— start of GIVEN MATERIAL —

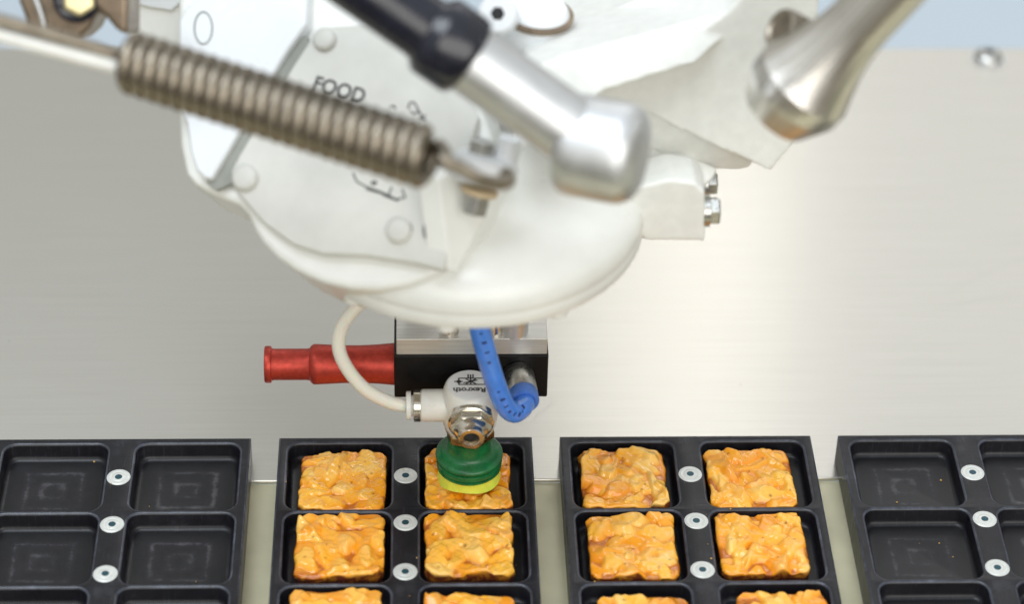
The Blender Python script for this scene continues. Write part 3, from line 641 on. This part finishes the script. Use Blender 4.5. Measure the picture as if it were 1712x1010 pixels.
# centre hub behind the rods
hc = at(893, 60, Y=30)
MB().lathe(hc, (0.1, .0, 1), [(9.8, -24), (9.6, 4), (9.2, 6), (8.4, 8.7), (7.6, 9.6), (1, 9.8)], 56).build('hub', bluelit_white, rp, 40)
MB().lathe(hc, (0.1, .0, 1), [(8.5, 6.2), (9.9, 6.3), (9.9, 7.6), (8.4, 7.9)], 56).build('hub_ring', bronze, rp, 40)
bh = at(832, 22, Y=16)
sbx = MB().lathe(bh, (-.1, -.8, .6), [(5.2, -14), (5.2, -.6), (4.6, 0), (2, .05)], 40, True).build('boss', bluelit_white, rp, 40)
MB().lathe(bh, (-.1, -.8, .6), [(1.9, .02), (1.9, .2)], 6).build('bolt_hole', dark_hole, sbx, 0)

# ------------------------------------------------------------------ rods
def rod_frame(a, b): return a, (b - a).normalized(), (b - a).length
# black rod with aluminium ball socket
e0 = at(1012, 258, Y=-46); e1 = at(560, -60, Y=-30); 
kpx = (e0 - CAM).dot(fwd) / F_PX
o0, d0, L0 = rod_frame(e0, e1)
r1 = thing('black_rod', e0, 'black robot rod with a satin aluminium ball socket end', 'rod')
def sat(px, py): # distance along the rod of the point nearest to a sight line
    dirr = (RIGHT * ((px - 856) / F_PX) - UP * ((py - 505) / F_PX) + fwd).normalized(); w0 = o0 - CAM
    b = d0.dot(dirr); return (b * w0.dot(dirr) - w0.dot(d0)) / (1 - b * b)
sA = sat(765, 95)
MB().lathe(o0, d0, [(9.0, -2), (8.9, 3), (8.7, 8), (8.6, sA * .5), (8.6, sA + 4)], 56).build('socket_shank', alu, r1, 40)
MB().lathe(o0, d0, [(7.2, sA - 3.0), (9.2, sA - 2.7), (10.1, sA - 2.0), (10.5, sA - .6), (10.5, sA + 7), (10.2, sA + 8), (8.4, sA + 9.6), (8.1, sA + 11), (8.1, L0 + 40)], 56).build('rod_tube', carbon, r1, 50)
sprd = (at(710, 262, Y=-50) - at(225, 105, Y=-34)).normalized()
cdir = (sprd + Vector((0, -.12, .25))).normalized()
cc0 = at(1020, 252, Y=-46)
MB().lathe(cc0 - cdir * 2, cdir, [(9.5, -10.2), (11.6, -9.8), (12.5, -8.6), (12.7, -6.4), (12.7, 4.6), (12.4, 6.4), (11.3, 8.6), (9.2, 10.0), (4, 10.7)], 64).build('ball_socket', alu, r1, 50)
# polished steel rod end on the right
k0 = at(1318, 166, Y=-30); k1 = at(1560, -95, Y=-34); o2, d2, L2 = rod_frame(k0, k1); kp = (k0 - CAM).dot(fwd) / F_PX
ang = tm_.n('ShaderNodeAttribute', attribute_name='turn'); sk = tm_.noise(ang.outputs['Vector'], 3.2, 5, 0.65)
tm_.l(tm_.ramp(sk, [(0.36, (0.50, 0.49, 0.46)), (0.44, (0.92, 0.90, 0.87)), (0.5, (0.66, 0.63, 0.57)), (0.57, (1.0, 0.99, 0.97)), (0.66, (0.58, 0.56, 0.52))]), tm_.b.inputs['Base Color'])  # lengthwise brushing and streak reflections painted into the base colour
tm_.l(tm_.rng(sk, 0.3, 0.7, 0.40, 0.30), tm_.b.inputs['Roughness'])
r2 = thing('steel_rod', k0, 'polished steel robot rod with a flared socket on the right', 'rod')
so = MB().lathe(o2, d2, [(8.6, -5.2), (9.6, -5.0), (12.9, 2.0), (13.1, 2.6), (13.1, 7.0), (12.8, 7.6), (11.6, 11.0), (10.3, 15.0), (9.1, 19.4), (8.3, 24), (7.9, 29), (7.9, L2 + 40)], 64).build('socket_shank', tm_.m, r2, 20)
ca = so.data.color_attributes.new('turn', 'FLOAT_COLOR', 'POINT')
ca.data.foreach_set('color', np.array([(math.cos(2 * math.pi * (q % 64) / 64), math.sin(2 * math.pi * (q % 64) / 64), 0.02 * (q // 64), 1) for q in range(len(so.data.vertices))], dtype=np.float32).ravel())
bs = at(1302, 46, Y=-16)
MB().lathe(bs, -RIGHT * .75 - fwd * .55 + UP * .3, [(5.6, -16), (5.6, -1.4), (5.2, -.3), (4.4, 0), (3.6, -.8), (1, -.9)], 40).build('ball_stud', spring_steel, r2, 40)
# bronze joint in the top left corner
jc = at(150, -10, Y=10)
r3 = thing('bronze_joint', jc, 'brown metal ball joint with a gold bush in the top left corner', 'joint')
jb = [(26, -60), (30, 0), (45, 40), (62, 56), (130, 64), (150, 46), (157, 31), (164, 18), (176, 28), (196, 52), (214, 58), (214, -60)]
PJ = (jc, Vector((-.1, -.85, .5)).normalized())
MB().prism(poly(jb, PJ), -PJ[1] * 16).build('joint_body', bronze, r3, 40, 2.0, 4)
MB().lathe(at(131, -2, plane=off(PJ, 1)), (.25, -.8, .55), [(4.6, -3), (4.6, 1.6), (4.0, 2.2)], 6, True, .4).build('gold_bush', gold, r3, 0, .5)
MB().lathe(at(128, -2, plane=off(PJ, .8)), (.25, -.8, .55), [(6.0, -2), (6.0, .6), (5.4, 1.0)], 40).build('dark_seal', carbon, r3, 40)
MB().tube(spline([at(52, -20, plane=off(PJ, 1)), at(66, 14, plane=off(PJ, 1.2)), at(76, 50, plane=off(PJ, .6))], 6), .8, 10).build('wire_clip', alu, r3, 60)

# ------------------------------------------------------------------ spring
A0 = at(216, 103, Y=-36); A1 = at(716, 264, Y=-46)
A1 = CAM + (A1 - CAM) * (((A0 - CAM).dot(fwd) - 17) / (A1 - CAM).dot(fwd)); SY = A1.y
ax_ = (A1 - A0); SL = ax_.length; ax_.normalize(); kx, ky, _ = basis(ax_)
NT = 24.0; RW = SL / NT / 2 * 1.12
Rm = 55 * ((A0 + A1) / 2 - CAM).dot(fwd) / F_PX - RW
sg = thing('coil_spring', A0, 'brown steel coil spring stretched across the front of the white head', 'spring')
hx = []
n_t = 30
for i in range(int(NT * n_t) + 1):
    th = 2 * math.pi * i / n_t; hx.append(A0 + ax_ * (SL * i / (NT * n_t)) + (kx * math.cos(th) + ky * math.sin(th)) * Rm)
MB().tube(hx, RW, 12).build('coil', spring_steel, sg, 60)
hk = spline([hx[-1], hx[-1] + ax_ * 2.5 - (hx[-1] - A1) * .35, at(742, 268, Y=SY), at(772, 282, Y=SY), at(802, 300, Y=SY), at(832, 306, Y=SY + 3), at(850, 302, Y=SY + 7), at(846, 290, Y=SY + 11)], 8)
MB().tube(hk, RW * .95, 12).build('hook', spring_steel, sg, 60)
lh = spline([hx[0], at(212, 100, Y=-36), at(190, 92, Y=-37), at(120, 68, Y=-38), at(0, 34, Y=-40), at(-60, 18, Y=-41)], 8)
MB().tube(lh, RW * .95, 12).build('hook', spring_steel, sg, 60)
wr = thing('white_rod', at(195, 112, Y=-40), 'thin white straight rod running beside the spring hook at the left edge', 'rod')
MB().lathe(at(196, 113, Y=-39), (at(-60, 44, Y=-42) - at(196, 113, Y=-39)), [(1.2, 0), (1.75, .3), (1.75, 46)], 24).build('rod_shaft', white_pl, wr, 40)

— end of GIVEN MATERIAL —

TASK INSTRUCTIONS =>
Give again, exactly, the lines from the start of the data through the one holding "dark_hole, sbx, 0)"; omit the pictures.

TASK ANSWER =>
The Blender Python script for this scene continues. Write part 3, from line 641 on. This part finishes the script. Use Blender 4.5. Measure the picture as if it were 1712x1010 pixels.
# centre hub behind the rods
hc = at(893, 60, Y=30)
MB().lathe(hc, (0.1, .0, 1), [(9.8, -24), (9.6, 4), (9.2, 6), (8.4, 8.7), (7.6, 9.6), (1, 9.8)], 56).build('hub', bluelit_white, rp, 40)
MB().lathe(hc, (0.1, .0, 1), [(8.5, 6.2), (9.9, 6.3), (9.9, 7.6), (8.4, 7.9)], 56).build('hub_ring', bronze, rp, 40)
bh = at(832, 22, Y=16)
sbx = MB().lathe(bh, (-.1, -.8, .6), [(5.2, -14), (5.2, -.6), (4.6, 0), (2, .05)], 40, True).build('boss', bluelit_white, rp, 40)
MB().lathe(bh, (-.1, -.8, .6), [(1.9, .02), (1.9, .2)], 6).build('bolt_hole', dark_hole, sbx, 0)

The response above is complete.